(Brief) Search the material for the word "part" and copy each line that holds it.

(Record extracts)
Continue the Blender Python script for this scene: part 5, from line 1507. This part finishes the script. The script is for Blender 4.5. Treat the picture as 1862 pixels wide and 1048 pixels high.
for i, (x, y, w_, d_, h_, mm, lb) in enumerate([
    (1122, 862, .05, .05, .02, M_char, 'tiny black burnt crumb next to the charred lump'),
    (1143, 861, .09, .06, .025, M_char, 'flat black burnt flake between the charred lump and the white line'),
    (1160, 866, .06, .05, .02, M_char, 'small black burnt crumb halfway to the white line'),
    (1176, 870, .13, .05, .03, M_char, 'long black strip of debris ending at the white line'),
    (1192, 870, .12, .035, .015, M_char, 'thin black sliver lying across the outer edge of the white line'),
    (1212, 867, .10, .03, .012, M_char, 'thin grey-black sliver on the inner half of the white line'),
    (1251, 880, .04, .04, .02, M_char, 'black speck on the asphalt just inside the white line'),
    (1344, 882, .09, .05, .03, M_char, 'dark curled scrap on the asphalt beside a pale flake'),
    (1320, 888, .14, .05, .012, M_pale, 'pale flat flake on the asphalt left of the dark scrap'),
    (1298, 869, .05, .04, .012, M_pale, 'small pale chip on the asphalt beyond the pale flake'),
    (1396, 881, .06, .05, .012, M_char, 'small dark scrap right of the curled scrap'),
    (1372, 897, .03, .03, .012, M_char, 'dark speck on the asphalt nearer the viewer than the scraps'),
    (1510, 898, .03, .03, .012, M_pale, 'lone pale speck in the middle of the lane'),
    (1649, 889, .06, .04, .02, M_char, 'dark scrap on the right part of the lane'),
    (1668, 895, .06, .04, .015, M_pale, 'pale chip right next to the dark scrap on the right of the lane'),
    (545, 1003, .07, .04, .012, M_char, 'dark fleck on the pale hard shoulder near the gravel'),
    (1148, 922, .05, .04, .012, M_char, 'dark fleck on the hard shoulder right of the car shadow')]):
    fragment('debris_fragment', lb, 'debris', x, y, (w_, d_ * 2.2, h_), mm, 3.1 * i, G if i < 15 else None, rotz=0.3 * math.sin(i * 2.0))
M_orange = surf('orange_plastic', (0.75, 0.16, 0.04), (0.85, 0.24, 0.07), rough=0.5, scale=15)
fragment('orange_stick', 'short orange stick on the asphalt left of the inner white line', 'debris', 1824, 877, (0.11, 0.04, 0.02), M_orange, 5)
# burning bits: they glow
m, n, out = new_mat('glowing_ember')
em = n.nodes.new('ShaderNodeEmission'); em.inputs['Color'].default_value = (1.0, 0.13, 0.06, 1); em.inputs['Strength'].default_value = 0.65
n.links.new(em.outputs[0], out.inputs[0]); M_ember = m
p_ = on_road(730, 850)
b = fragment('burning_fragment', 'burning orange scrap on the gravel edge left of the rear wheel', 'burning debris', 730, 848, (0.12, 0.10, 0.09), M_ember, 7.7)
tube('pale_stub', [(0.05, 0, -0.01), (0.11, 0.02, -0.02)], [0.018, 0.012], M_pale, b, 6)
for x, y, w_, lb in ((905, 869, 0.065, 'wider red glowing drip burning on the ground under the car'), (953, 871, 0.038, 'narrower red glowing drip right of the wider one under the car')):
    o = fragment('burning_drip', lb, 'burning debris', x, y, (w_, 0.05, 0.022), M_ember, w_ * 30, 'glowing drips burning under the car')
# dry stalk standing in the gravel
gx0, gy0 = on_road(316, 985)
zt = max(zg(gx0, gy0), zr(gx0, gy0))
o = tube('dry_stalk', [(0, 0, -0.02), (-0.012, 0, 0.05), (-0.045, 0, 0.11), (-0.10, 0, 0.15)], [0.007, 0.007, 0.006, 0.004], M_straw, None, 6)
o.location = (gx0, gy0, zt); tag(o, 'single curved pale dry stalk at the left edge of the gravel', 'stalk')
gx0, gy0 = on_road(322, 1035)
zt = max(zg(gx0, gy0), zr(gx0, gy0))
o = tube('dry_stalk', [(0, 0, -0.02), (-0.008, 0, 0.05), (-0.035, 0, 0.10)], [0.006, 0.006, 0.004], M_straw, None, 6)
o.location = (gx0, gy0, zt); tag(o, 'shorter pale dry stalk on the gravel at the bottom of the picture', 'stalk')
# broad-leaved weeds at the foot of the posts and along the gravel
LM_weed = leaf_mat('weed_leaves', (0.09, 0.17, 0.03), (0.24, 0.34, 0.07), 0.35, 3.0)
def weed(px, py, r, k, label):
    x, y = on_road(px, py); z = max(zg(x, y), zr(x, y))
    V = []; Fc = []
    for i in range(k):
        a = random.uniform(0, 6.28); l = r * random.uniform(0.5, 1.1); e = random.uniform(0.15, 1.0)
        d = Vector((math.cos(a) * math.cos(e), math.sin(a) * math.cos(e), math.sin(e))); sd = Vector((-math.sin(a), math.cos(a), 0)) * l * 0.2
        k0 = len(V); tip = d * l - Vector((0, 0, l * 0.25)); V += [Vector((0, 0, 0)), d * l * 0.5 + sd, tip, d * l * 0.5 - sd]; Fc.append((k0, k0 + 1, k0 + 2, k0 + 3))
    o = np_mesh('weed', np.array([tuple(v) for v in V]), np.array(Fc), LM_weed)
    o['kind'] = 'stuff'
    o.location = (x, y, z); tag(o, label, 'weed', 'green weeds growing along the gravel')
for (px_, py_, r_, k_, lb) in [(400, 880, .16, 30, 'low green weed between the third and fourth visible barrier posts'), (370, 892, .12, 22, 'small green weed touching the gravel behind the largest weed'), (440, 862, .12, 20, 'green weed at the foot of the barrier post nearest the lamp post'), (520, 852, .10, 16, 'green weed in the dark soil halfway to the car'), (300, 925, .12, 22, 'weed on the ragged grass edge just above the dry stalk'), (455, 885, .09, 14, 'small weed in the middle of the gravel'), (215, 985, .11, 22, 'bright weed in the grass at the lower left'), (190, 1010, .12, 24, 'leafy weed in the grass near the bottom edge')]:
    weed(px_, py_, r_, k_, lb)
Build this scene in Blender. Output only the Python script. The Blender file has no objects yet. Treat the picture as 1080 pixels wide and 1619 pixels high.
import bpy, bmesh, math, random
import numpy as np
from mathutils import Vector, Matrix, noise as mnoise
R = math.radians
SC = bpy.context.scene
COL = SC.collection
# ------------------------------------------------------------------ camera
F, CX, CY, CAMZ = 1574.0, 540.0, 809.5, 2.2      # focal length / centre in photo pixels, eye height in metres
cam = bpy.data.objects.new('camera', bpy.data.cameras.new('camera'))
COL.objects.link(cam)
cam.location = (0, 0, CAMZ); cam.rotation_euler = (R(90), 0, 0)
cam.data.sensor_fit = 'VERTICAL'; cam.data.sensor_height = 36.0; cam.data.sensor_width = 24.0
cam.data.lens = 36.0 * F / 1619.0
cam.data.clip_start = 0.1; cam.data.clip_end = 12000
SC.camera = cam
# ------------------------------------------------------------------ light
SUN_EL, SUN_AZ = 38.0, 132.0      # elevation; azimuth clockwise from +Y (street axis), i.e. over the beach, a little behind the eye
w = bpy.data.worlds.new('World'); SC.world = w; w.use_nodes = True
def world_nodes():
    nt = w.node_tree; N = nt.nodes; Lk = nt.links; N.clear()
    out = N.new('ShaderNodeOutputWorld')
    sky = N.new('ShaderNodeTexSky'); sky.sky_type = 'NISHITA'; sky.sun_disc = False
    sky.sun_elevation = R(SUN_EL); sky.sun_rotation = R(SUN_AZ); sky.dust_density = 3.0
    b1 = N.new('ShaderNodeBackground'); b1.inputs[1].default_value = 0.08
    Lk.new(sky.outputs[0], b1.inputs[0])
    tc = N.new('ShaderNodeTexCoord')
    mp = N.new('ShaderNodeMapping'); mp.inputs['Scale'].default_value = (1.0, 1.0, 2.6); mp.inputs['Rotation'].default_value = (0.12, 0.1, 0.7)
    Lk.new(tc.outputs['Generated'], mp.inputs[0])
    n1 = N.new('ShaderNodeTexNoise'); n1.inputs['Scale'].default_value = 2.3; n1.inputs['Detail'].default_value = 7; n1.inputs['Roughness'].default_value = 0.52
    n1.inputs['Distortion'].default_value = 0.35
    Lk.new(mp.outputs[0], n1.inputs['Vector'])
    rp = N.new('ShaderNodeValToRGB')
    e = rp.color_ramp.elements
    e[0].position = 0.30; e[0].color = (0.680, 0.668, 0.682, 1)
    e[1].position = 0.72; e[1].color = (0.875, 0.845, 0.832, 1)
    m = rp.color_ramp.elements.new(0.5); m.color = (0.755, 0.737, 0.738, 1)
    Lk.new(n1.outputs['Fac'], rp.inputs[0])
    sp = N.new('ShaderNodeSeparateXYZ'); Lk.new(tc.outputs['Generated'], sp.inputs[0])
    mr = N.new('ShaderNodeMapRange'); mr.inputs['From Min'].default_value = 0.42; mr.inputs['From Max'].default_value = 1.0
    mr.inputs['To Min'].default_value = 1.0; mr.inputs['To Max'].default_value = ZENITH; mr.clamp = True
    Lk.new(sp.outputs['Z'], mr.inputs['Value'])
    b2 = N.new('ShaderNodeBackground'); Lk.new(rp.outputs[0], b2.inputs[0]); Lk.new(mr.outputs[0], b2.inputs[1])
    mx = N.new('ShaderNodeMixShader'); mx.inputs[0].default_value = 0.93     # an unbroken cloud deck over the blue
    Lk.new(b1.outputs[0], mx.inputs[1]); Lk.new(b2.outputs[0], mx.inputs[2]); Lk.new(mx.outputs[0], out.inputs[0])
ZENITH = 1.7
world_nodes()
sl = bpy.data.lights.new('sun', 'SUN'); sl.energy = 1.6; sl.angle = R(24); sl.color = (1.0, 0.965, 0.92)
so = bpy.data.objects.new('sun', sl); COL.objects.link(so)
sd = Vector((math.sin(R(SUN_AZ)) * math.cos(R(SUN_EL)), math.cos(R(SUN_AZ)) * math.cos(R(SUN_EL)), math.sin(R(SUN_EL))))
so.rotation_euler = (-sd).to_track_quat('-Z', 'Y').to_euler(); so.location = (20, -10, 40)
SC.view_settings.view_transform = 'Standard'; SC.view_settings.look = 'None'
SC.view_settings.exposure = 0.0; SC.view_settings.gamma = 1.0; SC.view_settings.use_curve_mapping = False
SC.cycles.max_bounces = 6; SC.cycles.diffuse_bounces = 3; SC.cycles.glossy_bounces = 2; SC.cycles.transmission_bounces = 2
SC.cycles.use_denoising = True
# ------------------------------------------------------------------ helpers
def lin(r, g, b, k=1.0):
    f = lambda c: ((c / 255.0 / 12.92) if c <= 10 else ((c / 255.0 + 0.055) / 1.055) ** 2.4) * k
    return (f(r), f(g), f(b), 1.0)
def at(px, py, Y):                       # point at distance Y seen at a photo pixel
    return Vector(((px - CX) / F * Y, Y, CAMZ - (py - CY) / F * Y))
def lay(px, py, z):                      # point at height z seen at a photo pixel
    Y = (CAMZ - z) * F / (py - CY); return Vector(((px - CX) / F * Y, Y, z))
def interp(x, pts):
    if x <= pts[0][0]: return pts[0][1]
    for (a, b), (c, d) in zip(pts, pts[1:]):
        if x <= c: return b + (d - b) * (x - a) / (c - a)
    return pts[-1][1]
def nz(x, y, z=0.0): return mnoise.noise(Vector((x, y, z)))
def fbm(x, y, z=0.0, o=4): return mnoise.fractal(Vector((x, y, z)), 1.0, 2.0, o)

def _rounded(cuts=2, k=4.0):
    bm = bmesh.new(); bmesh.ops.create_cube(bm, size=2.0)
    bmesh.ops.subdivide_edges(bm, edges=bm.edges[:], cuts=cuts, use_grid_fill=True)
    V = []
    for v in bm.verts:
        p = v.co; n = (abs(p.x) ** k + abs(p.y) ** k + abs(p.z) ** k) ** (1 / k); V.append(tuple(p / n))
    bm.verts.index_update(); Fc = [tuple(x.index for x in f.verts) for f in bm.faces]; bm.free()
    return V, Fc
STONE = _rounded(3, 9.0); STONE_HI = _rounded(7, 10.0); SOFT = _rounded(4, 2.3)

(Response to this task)
Continue the Blender Python script for this scene: part 5, from line 1507. This part finishes the script. The script is for Blender 4.5. Treat the picture as 1862 pixels wide and 1048 pixels high.
    (1649, 889, .06, .04, .02, M_char, 'dark scrap on the right part of the lane'),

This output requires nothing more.